A defining description—from a Baha’i perspective—of Tahirih and account of her life was given in the Baha’i chronicle, The Dawnbreakers, by Nabil-i-Zarandi, a follower of the Bab and Baha’u’llah, and was first translated into English and then published in 1932. Nabil characterizes Tahirih by her union with God and the Bab, her intuitive spiritual knowledge, her courage and her faithfulness.
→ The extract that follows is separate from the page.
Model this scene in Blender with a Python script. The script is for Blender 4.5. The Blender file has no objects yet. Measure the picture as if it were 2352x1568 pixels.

God had “… kindled the light in Tahirih, a light that was destined to shed its radiance upon the whole of Persia.” Almost immediately she “… perceived the dawning light of the promised Revelation breaking upon the city of Shiraz, and was prompted to pen her message and plead her fidelity to Him who was the Revealer of that light.” The depth of her conviction gave her great focus: “The innate fearlessness and the strength of her character were reinforced a hundredfold by her immovable conviction of the ultimate victory of the Cause she had embraced….” and “…few could escape the contagion of her belief.” In the dramatic rendering of the end of Tahirih’s life, she appeared ready for martyrdom, “…fully adorned, dressed in a gown of snow-white silk. Her room was redolent with the choicest perfume….” She tells the wife of the Kalantar, “I am preparing to meet my Beloved,” and that, now, she would be re-united with God: “This day I intend to fast—a fast which I shall not break until I am brought face to face with my Beloved.” – Nabil, The Dawnbreakers, pp. 455-456.